Natural Rights Management Refrigerator

A device for selectively storing food and allowing the storage of only legally purchased food items.

  1. The Natural Rights Management (NRM) Refrigerator solves the long-standing food industry problem of controlling the illegal acquisition of food products. The NRMR ensures that only legally obtained food products can be stored in an individual's food storage unit (FSU) and will not tolerate the insertion of illegaly obtained food products.
  2. The NRMR consists of:
    1. A freon compression system for the chilling of the interior
    2. Weight-measurement scales on all shelves and drawers
    3. A telecommunications connection (e.g. phone or internet)
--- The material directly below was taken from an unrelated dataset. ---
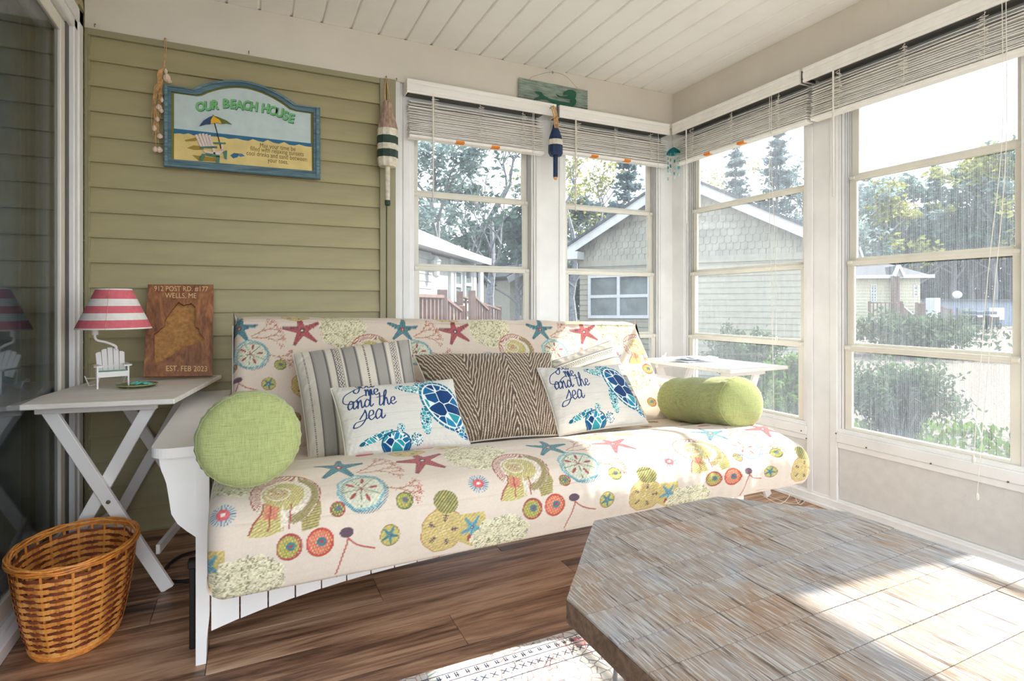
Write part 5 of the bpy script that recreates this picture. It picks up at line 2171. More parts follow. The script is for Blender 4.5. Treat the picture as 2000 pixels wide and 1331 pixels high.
for i, ch in enumerate(cap_):
    if i not in path:
        continue
    cx, cy, ro = path[i]
    for (dx, dy, mt, dd, bo) in ((5, 6, 'letter_shadow', .004, 6.5), (0, 0, 'letter_green', .0048, 5.5)):
        col_mat('letter_shadow', (42, 88, 78))
        col_mat('letter_green', (112, 186, 116))
        text(ch, 142, lambda p, z, a=(cx + dx, cy + dy), q=dd: spt((a[0] + p[0], a[1] - p[1] + 4), q + max(z, 0) * .0004), 'letter', mt, sg, 1.0, bo, rot=-ro, squash=.92)
for i, (ln_, cx, cy) in enumerate((('May your time be', 1425, 872), ('filled with relaxing sunsets', 1418, 920), ('cool drinks and sand between', 1415, 975), ('your toes.', 1430, 1032))):
    text(ln_, 74, lambda p, z, a=(cx, cy): spt((a[0] + p[0], a[1] - p[1] + p[0] * .11), .0036 + max(z, 0) * .0003), 'lettering', col_mat('brown_ink', (84, 70, 34)), sg, 1.0, 0.0, squash=.78)
# umbrella
MB().tube([spt((700, 590), .006), spt((735, 720), .006), spt((775, 890), .006)], .0022, 6).obj('umbrella_pole', col_mat('dark_brown', (66, 40, 30)), sg)
um = [[(530, 632), (575, 570), (640, 530), (688, 512), (660, 560), (650, 610), (600, 612)], [(688, 512), (735, 535), (765, 570), (785, 606), (720, 592), (660, 606), (655, 560)], [(688, 512), (760, 535), (840, 570), (900, 612), (840, 600), (785, 608), (765, 565)]]
for pl, (nm, c) in zip(um, (('navy_paint', (34, 66, 104)), ('yellow_paint', (228, 176, 44)), ('green_paint', (96, 112, 42)))):
    MB().prism(pl, .005, lambda p, d: spt(p, .005 + d)).obj('umbrella_panel', col_mat(nm, c), sg)
MB().ball(spt((686, 508), .008), .0026, 8, 6).obj('umbrella_tip', 'dark_brown', sg)
# painted chair
for k in range(5):
    x0 = 476 + k * 38
    yt = 735 - 22 * math.sin((k + .7) / 5 * math.pi)
    MB().prism([(x0, yt + 8), (x0 + 28, yt), (x0 + 92 - k * 6, 870), (x0 + 64 - k * 6, 872)], .004, lambda p, d: spt(p, .005 + d)).obj('chair_slat', col_mat('chair_white', (224, 206, 200)), sg)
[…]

    4. An external scanning device capable of reading a typical supermarket receipt
    5. An internal barcode scanner
    6. Solid state electronic memory and data-handling processor
  3. The NRMR controls the entry of food products by ensuring that each item placed into the device appears on a receipt which has been previously scanned via the receipt scanner and stored item by item in the solid state memory. Once an item has been placed into the NRMR, the item's barcode and/or weight is correlated with the information stored from the scanned receipt. The details of the item are matched with an item from the stored memory. After a match has been made, the item is considered accepted and the information on the item is removed from the memory.

  4. When a receipt is scanned, only the relevant information regarding the unique receipt is stored permanently. The items on the receipt are deleted from memory as the actual items are stored in the device. To prevent circumvention by rescanning the same receipt, the unique details of the particular receipt (such as store name, location, date of purchase, and a unique hash of the receipt data) is stored permanently. When a new receipt is scanned, its information is not accepted until it has been determined that there is not a match for the receipt in the stored list of receipts that have already been scanned. No new items on a receipt that is not accepted in this way will be accepted for storage.
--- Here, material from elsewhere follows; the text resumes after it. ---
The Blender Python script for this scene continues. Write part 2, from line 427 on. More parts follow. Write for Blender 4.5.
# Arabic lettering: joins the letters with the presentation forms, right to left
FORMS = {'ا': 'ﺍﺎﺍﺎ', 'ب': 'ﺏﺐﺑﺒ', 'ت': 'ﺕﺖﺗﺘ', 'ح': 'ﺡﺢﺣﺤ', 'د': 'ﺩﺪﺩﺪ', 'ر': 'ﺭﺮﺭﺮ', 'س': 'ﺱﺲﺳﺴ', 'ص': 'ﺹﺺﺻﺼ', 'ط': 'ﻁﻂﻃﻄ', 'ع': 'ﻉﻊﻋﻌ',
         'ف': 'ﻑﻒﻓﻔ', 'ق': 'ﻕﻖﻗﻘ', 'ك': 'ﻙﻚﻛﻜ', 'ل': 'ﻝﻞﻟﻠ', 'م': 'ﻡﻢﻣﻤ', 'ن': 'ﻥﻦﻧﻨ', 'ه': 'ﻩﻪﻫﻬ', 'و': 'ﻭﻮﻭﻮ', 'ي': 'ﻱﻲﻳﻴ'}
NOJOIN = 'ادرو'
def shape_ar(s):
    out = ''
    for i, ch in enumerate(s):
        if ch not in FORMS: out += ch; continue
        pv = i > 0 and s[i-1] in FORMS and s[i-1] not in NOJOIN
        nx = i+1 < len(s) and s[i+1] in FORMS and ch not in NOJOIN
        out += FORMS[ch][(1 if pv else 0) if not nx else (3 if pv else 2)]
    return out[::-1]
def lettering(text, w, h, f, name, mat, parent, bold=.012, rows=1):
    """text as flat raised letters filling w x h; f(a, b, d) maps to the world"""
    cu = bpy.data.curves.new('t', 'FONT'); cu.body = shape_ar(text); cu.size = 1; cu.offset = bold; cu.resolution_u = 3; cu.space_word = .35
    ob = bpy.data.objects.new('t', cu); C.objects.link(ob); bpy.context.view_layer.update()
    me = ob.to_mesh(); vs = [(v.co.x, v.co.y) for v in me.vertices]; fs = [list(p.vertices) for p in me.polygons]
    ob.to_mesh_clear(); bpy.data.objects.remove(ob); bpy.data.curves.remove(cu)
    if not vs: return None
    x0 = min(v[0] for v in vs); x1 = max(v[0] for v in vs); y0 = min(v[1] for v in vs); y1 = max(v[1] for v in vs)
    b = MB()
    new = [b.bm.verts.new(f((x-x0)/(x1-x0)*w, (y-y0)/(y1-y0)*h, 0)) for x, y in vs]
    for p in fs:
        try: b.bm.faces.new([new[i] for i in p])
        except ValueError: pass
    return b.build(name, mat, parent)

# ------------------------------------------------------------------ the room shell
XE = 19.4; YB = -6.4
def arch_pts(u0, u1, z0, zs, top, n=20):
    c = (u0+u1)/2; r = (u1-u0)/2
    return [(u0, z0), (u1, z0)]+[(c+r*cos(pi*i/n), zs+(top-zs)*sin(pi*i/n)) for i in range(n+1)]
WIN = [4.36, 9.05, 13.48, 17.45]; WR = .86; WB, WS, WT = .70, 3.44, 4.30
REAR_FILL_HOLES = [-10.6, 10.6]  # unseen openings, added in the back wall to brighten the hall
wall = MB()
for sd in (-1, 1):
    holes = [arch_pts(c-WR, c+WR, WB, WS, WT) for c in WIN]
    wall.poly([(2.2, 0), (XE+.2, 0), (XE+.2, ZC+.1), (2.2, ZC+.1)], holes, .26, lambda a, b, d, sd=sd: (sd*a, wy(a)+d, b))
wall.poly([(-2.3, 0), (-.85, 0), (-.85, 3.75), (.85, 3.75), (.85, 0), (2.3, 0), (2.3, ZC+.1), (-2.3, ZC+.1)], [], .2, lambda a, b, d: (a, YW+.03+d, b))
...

  5. When an item that does not have a match in the stored item memory is attempted to be placed in the NRMR, the device alerts the user that the item is not acceptable for storage. If the user continues to store the item in the NRMR, the available details of the item are scanned, saved, and reported to a reporting agency via the telecommunications connection.
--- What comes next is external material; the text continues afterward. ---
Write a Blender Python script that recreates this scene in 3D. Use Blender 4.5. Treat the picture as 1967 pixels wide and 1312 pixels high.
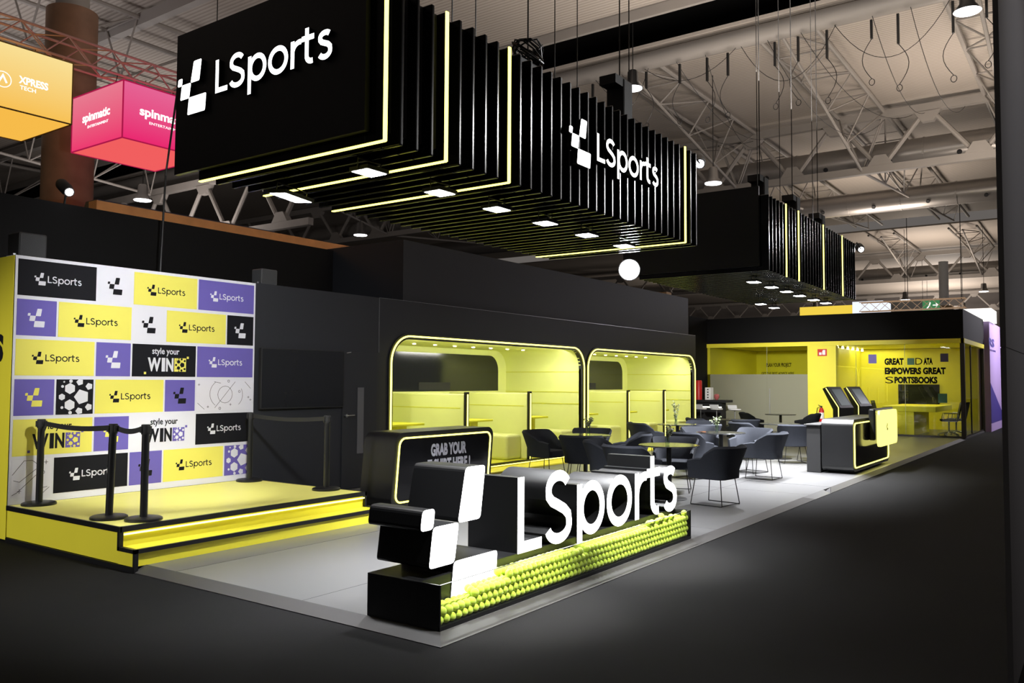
import bpy, bmesh, math, random
from mathutils import Vector, Matrix
random.seed(7)
sc = bpy.context.scene
for o in list(bpy.data.objects): bpy.data.objects.remove(o)
COL = sc.collection
PI = math.pi

# ------------------------------------------------------------------ camera, world, exposure
cam = bpy.data.objects.new('camera', bpy.data.cameras.new('camera')); COL.objects.link(cam); sc.camera = cam
cam.data.lens = 36*1607.97/1967; cam.data.sensor_width = 36; cam.data.clip_end = 400
def cam_matrix(yaw, pitch, roll, h):
    f = Vector((math.cos(pitch)*math.cos(yaw), math.cos(pitch)*math.sin(yaw), math.sin(pitch)))
    rt = Vector((math.sin(yaw), -math.cos(yaw), 0)); dn = f.cross(rt)
    r2 = rt*math.cos(roll)+dn*math.sin(roll); d2 = -rt*math.sin(roll)+dn*math.cos(roll)
    m = Matrix((r2, -d2, -f)).transposed().to_4x4(); m.translation = (0, 0, h); return m
cam.matrix_world = cam_matrix(.61601, .0480725, -.00500837, 1.68)
sc.view_settings.view_transform = 'Standard'; sc.view_settings.look = 'None'
sc.view_settings.gamma = 1; sc.view_settings.use_curve_mapping = False
sc.view_settings.exposure = 0.0
w = bpy.data.worlds.new('hall_air'); sc.world = w; w.use_nodes = True
bg = w.node_tree.nodes['Background']; bg.inputs[0].default_value = (.62, .56, .52, 1); bg.inputs[1].default_value = .2

def spot(name, loc, target, power, size=.08, angle=40, blend=.5, color=(1, 1, 1)):
    l = bpy.data.lights.new(name, 'SPOT'); l.energy = power; l.shadow_soft_size = size; l.spot_size = math.radians(angle); l.spot_blend = blend; l.color = color
    o = bpy.data.objects.new(name, l); COL.objects.link(o); o.location = loc
    o.rotation_euler = (Vector(target)-Vector(loc)).to_track_quat('-Z', 'Y').to_euler(); return o

# ------------------------------------------------------------------ materials
MATS = {}
def mat(name, col, rough=.5, metal=0, spec=.5, emit=None, es=0, noise=None, bump=None, coat=0, sheen=0, trans=0, ior=1.45):
    m = bpy.data.materials.new(name); m.use_nodes = True; nt = m.node_tree; b = nt.nodes['Principled BSDF']
    c = (*col, 1); b.inputs['Base Color'].default_value = c
    b.inputs['Roughness'].default_value = rough; b.inputs['Metallic'].default_value = metal
    b.inputs['Specular IOR Level'].default_value = spec; b.inputs['Coat Weight'].default_value = coat
    b.inputs['Transmission Weight'].default_value = trans; b.inputs['IOR'].default_value = ior
    if sheen: b.inputs['Sheen Weight'].default_value = sheen
    if emit: b.inputs['Emission Color'].default_value = (*emit, 1); b.inputs['Emission Strength'].default_value = es
    tc = nt.nodes.new('ShaderNodeTexCoord')
    n = nt.nodes.new('ShaderNodeTexNoise'); nt.links.new(tc.outputs['Object'], n.inputs['Vector'])
    sc_, amt = noise if noise else (3, .04)
    n.inputs['Scale'].default_value = sc_; n.inputs['Detail'].default_value = 6
    mx = nt.nodes.new('ShaderNodeMixRGB'); mx.blend_type = 'MULTIPLY'; mx.inputs[1].default_value = c
    rp = nt.nodes.new('ShaderNodeMapRange'); rp.inputs[3].default_value = 1-amt; rp.inputs[4].default_value = 1+amt
    nt.links.new(n.outputs['Fac'], rp.inputs[0]); nt.links.new(rp.outputs[0], mx.inputs[2]); mx.inputs[0].default_value = 1
    nt.links.new(mx.outputs[0], b.inputs['Base Color'])
    if bump:
        n2 = nt.nodes.new('ShaderNodeTexNoise'); nt.links.new(tc.outputs['Object'], n2.inputs['Vector']); n2.inputs['Scale'].default_value = bump[0]
        bp = nt.nodes.new('ShaderNodeBump'); bp.inputs['Strength'].default_value = bump[1]; bp.inputs['Distance'].default_value = .01
        nt.links.new(n2.outputs['Fac'], bp.inputs['Height']); nt.links.new(bp.outputs[0], b.inputs['Normal'])
    MATS[name] = m; return m
def glass(name, tint, gloss=.12, rough=.02, frost=0, fcol=(.5, .5, .45)):
    m = bpy.data.materials.new(name); m.use_nodes = True; nt = m.node_tree; nt.nodes.clear()
    out = nt.nodes.new('ShaderNodeOutputMaterial'); tr = nt.nodes.new('ShaderNodeBsdfTransparent'); tr.inputs[0].default_value = (*tint, 1)
    gl = nt.nodes.new('ShaderNodeBsdfGlossy'); gl.inputs['Roughness'].default_value = rough
    fr = nt.nodes.new('ShaderNodeFresnel'); fr.inputs[0].default_value = 1.5
    mx = nt.nodes.new('ShaderNodeMixShader'); ad = nt.nodes.new('ShaderNodeMath'); ad.operation = 'ADD'; ad.inputs[1].default_value = gloss; ad.use_clamp = True
    ge = nt.nodes.new('ShaderNodeNewGeometry'); iv = nt.nodes.new('ShaderNodeMath'); iv.operation = 'SUBTRACT'; iv.inputs[0].default_value = 1; nt.links.new(ge.outputs['Backfacing'], iv.inputs[1])
    mu = nt.nodes.new('ShaderNodeMath'); mu.operation = 'MULTIPLY'; nt.links.new(fr.outputs[0], ad.inputs[0]); nt.links.new(ad.outputs[0], mu.inputs[0]); nt.links.new(iv.outputs[0], mu.inputs[1]); nt.links.new(mu.outputs[0], mx.inputs[0])
    src = tr
    if frost:
        tl = nt.nodes.new('ShaderNodeBsdfTranslucent'); tl.inputs[0].default_value = (*fcol, 1)
        df = nt.nodes.new('ShaderNodeBsdfDiffuse'); df.inputs[0].default_value = (*fcol, 1)
        m1 = nt.nodes.new('ShaderNodeMixShader'); m1.inputs[0].default_value = .5; nt.links.new(tl.outputs[0], m1.inputs[1]); nt.links.new(df.outputs[0], m1.inputs[2])
        m2 = nt.nodes.new('ShaderNodeMixShader'); m2.inputs[0].default_value = frost; nt.links.new(tr.outputs[0], m2.inputs[1]); nt.links.new(m1.outputs[0], m2.inputs[2]); src = m2
    nt.links.new(src.outputs[0], mx.inputs[1]); nt.links.new(gl.outputs[0], mx.inputs[2]); nt.links.new(mx.outputs[0], out.inputs[0])
    MATS[name] = m; return m
def emis(name, col, s):
    m = bpy.data.materials.new(name); m.use_nodes = True; nt = m.node_tree; nt.nodes.clear()
    out = nt.nodes.new('ShaderNodeOutputMaterial'); e = nt.nodes.new('ShaderNodeEmission'); e.inputs[0].default_value = (*col, 1); e.inputs[1].default_value = s
    nt.links.new(e.outputs[0], out.inputs[0]); MATS[name] = m; return m

black = mat('black_satin', (.0065, .0068, .0078), .38)
black_matt = mat('black_matt', (.012, .012, .013), .7)
black_gloss = mat('black_gloss', (.006, .006, .007), .12)
fin_black = mat('fin_black', (.003, .003, .004), .17, spec=.3)
wall_black = mat('wall_black', (.016, .0175, .0225), .55, noise=(1.5, .08))
tall_black = mat('tall_wall_black', (.0045, .0045, .005), .8, spec=.2)
yellow = mat('yellow_panel', (.80, .72, .045), .45)
yellow_top = mat('yellow_stage_top', (.88, .84, .22), .4)
led_yellow = emis('neon_yellow', (1, .93, .16), 4.2)
led_step = emis('led_step', (1, .95, .30), 3.0)
white_sign = emis('sign_white', (1, .99, .98), 6)
white_sign2 = emis('sign_white_hung', (1, .99, .98), 3.5)
panel_led = emis('panel_led', (1, .98, .97), 45)
white_print = mat('print_white', (.64, .64, .70), .7, spec=.2)
yel_print = mat('print_yellow', (.72, .66, .12), .7, spec=.2)
pur_print = mat('print_purple', (.125, .10, .37), .7, spec=.2)
blk_print = mat('print_black', (.008, .008, .011), .75, spec=.15)
green_uph = mat('lime_upholstery', (.76, .79, .30), .55, bump=(8, .08))
green_tab = mat('lime_table', (.68, .66, .03), .45)
floor_lam = mat('floor_laminate', (.11, .11, .113), .30, spec=.8, noise=(.8, .05))
edge_metal = mat('aluminium_ramp', (.045, .044, .045), .45, metal=.0)
metal = mat('steel', (.45, .45, .46), .3, metal=1)
chair_fab = mat('chair_fabric', (.023, .0255, .033), .9, spec=.2, bump=(180, .25), sheen=0, noise=(40, .15))
wire = mat('black_wire', (.012, .012, .012), .4)
ball_felt = mat('tennis_felt', (.62, .76, .07), .8, bump=(300, .3), sheen=.3, noise=(120, .1))
wood_or = mat('orange_wood', (.62, .27, .09), .6, noise=(4, .25))
wood_pale = mat('pale_wood', (.42, .27, .14), .6, noise=(4, .2))
roof_mat = None
steel_grey = mat('painted_steel', (.27, .25, .23), .55, noise=(1, .1))
duct_mat = mat('duct_metal', (.34, .32, .30), .35, metal=.6)
carpet = mat('carpet_dark', (.0095, .0095, .0099), .95, spec=.15, bump=(400, .5), noise=(1.2, .22))
col_dark = mat('near_panel_grey', (.11, .108, .115), .6)
col_edge = mat('near_panel_edge', (.022, .022, .024), .6)
clear = glass('clear_acrylic', (.96, .98, .96), .02)
room_glass = glass('room_glass', (.84, .86, .72), .04)
frosted = glass('frosted_glass', (.6, .62, .5), .05, rough=.25, frost=.82, fcol=(.50, .50, .40))
vase_glass = glass('vase_glass', (.85, .9, .88), .1)
leaf = mat('leaf_green', (.11, .14, .07), .6)
leaf2 = mat('leaf_pale', (.38, .40, .28), .6)
red = mat('red_paint', (.55, .02, .02), .4)
white = mat('white_plastic', (.8, .8, .8), .4)
screen = mat('screen_glass', (.012, .013, .016), .12)
kiosk_scr = mat('kiosk_screen', (.10, .12, .14), .25, emit=(.09, .11, .11), es=.8)
ply_grey = mat('grey_letter', (.30, .30, .34), .5)
lav = mat('lavender_wall', (.36, .26, .50), .6)
navy = mat('navy_print', (.045, .03, .20), .6)
teal = mat('teal_film', (.10, .27, .17), .5)
pur_film = mat('purple_film', (.19, .16, .52), .5)
gray_plate = mat('grey_glass_strip', (.11, .11, .12), .3)

def box_emis(name, ca, cb, s, z0, z1):
    # back-lit textile: colour fades from ca (top) to cb (bottom)
    m = bpy.data.materials.new(name); m.use_nodes = True; nt = m.node_tree; nt.nodes.clear()
    out = nt.nodes.new('ShaderNodeOutputMaterial'); e = nt.nodes.new('ShaderNodeEmission'); e.inputs[1].default_value = s
    tc = nt.nodes.new('ShaderNodeTexCoord'); sp = nt.nodes.new('ShaderNodeSeparateXYZ'); mr = nt.nodes.new('ShaderNodeMapRange')
    mr.inputs[1].default_value = z0; mr.inputs[2].default_value = z1
    mx = nt.nodes.new('ShaderNodeMixRGB'); mx.inputs[1].default_value = (*cb, 1); mx.inputs[2].default_value = (*ca, 1)
    nt.links.new(tc.outputs['Object'], sp.inputs[0]); nt.links.new(sp.outputs[2], mr.inputs[0]); nt.links.new(mr.outputs[0], mx.inputs[0])
    nt.links.new(mx.outputs[0], e.inputs[0]); nt.links.new(e.outputs[0], out.inputs[0]); return m
cube_yel = box_emis('lit_yellow_textile', (.95, .74, .30), (.93, .53, .09), 1.0, 0, 1.1)
cube_pk = box_emis('lit_pink_textile', (.80, .20, .28), (.85, .04, .16), 1.0, 0, 1.1)
cube_pk2 = box_emis('lit_magenta_textile', (.78, .13, .30), (.82, .02, .16), 1.0, 0, 1.1)
cube_or = emis('lit_orange_textile', (.93, .12, .12), .95)
cube_yb = emis('lit_amber_textile', (.93, .50, .07), 1.0)
white_soft = emis('lit_white_text', (1, .97, .93), 1.4)
pinkframe = emis('pink_edge', (.5, .01, .08), .8)
yelframe = mat('dark_gold_edge', (.25, .14, .03), .5)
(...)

  6. The technology of the NRMR has the added benefit of potentially alerting the user to purchased items on scanned receipts that have not been placed in the device. This would allow the user to easily view any items that he/she has forgotten to place in the refrigerator. The communication link could also be used to alert a maintenance center that the device needs repair.
  7. Items purchased from a distributor that does not have modern-type register receipts will not be compatible with the NRMR. Distributors that wish to sell items that can be stored in an NRMR will have to upgrade their POS technology to a compatible system with compatible receipts.
  8. Original food items will not be compatible with the NRMR unless they are distributed via a compatible distributor who meets the same POS technology requirements as described above. Producers of original food items will be encouraged to enter into a distribution agreement with a compatible distributor.